• **EXERCISE BRIEF**
Lines from the one containing "Write the bpy" to the one containing "sc.camera = cam", both lines included, are to be extracted exactly from the data below; pictures are excluded.
-- BEGIN ENTRIES SUPPLIED --
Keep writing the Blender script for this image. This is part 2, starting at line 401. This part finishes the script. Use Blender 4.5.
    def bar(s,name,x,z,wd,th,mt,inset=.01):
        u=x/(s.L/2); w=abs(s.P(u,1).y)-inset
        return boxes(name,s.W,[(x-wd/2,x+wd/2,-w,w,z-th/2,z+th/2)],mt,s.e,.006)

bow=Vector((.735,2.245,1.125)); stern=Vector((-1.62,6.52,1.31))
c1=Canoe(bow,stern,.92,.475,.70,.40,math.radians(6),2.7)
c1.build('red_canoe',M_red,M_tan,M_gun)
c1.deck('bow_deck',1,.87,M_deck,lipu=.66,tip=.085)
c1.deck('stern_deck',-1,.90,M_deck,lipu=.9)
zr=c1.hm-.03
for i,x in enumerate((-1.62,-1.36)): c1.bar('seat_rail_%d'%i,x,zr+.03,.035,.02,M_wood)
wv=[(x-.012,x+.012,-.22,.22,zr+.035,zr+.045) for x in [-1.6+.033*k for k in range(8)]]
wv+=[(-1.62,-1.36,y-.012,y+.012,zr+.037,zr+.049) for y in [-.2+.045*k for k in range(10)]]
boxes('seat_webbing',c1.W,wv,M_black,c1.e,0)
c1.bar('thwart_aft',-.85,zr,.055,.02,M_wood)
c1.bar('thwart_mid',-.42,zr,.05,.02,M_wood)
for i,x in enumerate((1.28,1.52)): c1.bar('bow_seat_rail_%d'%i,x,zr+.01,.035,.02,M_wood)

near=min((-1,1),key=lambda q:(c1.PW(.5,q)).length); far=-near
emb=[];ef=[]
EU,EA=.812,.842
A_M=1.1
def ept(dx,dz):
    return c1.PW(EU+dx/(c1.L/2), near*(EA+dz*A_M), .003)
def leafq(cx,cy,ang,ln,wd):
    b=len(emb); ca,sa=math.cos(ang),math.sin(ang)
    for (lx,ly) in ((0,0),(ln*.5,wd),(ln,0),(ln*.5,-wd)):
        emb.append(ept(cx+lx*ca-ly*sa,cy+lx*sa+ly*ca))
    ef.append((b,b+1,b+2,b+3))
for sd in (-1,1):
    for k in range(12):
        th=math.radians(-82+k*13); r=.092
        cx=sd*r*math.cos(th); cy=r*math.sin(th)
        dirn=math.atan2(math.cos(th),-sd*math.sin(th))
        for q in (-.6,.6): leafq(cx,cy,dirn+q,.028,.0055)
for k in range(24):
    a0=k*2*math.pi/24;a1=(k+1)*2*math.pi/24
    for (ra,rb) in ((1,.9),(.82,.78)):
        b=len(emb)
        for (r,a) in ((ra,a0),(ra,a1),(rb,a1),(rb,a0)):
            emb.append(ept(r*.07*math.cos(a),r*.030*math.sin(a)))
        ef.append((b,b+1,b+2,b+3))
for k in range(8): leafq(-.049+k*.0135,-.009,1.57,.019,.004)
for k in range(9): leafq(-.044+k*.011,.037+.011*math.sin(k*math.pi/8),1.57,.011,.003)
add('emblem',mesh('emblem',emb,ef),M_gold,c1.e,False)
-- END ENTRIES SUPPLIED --
-- BEGIN ENTRIES SUPPLIED --
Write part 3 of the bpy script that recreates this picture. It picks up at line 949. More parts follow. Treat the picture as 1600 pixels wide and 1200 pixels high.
-- END ENTRIES SUPPLIED --
-- BEGIN ENTRIES SUPPLIED --
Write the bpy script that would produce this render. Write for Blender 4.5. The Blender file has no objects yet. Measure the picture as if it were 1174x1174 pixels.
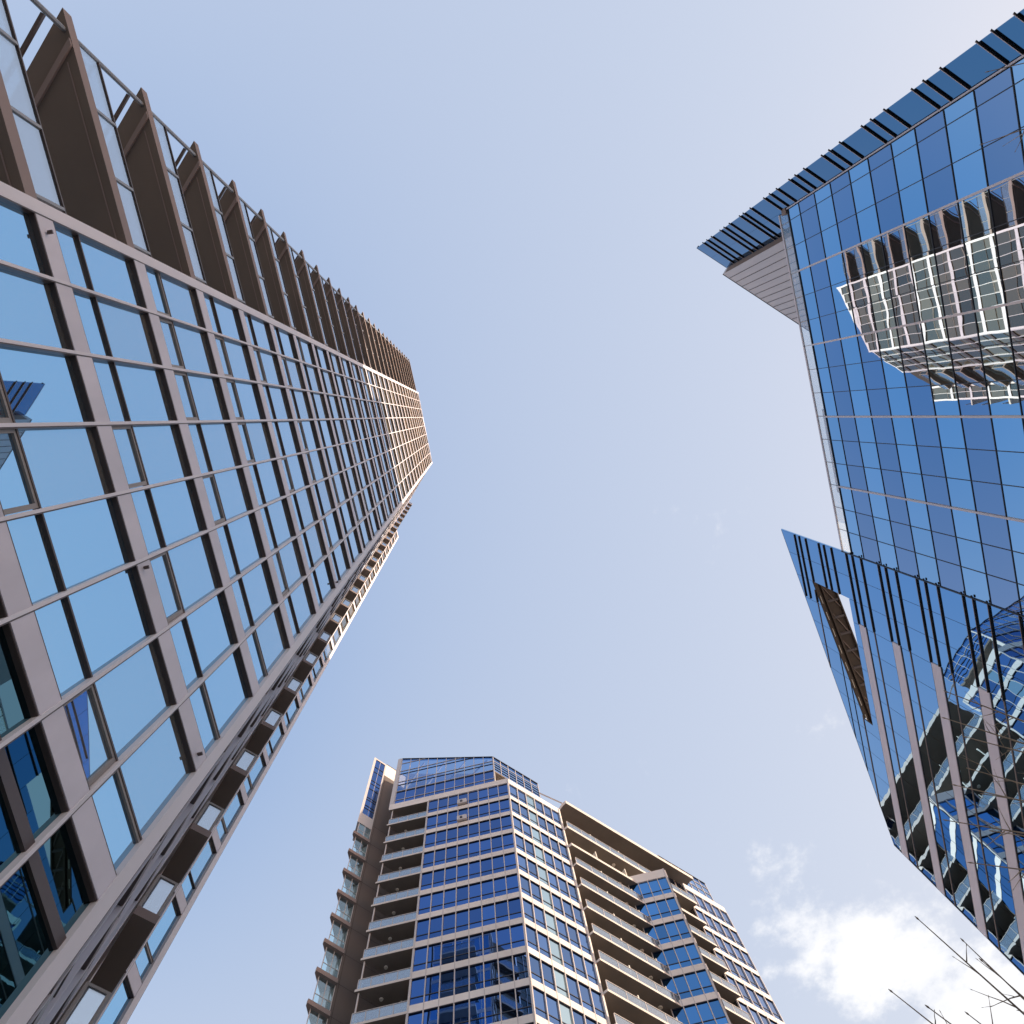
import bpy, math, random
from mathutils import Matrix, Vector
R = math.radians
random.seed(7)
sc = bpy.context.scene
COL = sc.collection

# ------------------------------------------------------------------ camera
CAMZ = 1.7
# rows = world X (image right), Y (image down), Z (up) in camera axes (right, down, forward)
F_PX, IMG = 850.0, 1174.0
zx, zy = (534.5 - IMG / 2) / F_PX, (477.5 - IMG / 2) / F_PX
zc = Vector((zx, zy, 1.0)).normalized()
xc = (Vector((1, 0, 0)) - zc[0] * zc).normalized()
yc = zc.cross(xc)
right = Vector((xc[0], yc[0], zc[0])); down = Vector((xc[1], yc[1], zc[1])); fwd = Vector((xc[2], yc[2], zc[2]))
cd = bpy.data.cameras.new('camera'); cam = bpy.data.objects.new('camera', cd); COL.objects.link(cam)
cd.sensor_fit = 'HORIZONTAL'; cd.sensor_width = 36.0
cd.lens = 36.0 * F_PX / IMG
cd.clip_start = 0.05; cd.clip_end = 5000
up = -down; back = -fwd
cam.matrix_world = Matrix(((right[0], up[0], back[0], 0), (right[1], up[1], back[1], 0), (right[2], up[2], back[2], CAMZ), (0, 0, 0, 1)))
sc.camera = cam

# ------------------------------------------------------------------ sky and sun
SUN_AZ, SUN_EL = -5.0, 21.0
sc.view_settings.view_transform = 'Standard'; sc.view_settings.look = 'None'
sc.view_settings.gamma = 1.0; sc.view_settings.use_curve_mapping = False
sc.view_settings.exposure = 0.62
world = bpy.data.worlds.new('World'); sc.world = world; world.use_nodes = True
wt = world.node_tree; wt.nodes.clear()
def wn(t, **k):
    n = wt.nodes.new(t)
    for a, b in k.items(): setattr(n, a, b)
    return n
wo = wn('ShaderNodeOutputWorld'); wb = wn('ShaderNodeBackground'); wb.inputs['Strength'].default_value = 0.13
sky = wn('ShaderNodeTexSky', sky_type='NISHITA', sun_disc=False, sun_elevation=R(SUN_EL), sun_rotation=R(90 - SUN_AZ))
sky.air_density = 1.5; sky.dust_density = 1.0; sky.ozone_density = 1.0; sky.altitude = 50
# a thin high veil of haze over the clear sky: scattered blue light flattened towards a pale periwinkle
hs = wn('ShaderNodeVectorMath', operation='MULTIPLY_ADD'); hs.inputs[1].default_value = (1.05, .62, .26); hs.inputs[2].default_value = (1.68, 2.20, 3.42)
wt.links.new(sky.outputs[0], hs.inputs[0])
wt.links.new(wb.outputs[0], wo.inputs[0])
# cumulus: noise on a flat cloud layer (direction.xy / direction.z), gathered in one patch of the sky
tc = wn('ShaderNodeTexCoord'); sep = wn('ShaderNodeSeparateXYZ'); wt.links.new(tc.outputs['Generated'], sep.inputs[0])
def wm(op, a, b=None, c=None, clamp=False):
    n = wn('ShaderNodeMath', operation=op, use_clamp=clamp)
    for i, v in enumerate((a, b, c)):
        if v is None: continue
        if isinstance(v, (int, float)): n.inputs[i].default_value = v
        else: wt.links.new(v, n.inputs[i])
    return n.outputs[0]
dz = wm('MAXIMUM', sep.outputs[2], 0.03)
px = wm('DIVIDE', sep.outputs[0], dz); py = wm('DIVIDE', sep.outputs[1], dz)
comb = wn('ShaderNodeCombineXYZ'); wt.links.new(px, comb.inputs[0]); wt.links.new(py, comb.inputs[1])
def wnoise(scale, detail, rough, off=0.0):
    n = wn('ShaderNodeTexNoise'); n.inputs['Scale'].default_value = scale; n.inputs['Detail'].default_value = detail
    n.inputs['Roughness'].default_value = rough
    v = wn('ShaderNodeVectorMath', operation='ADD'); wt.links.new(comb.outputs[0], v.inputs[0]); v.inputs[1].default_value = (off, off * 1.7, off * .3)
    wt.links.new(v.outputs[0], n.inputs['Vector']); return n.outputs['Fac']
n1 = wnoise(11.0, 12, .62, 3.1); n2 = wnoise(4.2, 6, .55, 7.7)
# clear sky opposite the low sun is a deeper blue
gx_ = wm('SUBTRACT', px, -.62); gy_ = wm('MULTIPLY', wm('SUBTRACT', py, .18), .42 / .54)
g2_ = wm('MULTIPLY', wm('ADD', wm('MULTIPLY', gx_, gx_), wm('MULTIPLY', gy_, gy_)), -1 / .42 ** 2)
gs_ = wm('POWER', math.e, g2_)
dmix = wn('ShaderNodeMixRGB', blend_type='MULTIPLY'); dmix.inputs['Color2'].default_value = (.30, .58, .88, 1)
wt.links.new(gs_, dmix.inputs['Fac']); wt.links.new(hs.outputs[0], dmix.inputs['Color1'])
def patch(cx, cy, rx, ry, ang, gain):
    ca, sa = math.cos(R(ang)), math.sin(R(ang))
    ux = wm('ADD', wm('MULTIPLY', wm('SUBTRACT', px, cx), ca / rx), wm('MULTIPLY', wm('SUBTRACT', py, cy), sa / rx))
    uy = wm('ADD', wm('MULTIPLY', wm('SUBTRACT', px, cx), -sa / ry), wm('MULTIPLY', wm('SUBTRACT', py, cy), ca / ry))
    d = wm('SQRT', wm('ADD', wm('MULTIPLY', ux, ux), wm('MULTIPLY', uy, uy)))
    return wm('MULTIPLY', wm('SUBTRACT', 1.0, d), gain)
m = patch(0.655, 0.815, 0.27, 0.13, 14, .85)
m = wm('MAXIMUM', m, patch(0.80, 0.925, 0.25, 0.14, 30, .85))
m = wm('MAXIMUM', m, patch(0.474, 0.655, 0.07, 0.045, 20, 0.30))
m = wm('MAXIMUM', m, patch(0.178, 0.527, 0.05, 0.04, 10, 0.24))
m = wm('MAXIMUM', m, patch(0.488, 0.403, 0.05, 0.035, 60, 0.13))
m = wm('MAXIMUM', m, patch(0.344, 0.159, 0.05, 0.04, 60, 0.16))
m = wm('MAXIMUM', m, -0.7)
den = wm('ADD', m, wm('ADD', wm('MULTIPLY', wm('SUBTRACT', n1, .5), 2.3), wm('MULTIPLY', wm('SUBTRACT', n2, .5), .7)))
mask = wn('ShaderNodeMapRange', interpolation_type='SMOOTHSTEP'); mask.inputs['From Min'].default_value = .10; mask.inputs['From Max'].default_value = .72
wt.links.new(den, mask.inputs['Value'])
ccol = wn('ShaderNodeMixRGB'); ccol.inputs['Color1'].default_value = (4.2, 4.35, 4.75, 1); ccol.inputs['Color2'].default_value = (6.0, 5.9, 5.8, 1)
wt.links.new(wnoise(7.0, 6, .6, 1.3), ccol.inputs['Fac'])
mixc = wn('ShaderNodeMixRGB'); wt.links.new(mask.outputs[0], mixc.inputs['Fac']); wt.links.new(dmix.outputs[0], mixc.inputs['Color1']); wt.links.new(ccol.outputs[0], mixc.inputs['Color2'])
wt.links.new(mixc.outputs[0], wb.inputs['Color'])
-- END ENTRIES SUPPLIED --
• **FINISHED ANSWER**
Write the bpy script that would produce this render. Write for Blender 4.5. The Blender file has no objects yet. Measure the picture as if it were 1174x1174 pixels.
import bpy, math, random
from mathutils import Matrix, Vector
R = math.radians
random.seed(7)
sc = bpy.context.scene
COL = sc.collection

# ------------------------------------------------------------------ camera
CAMZ = 1.7
# rows = world X (image right), Y (image down), Z (up) in camera axes (right, down, forward)
F_PX, IMG = 850.0, 1174.0
zx, zy = (534.5 - IMG / 2) / F_PX, (477.5 - IMG / 2) / F_PX
zc = Vector((zx, zy, 1.0)).normalized()
xc = (Vector((1, 0, 0)) - zc[0] * zc).normalized()
yc = zc.cross(xc)
right = Vector((xc[0], yc[0], zc[0])); down = Vector((xc[1], yc[1], zc[1])); fwd = Vector((xc[2], yc[2], zc[2]))
cd = bpy.data.cameras.new('camera'); cam = bpy.data.objects.new('camera', cd); COL.objects.link(cam)
cd.sensor_fit = 'HORIZONTAL'; cd.sensor_width = 36.0
cd.lens = 36.0 * F_PX / IMG
cd.clip_start = 0.05; cd.clip_end = 5000
up = -down; back = -fwd
cam.matrix_world = Matrix(((right[0], up[0], back[0], 0), (right[1], up[1], back[1], 0), (right[2], up[2], back[2], CAMZ), (0, 0, 0, 1)))
sc.camera = cam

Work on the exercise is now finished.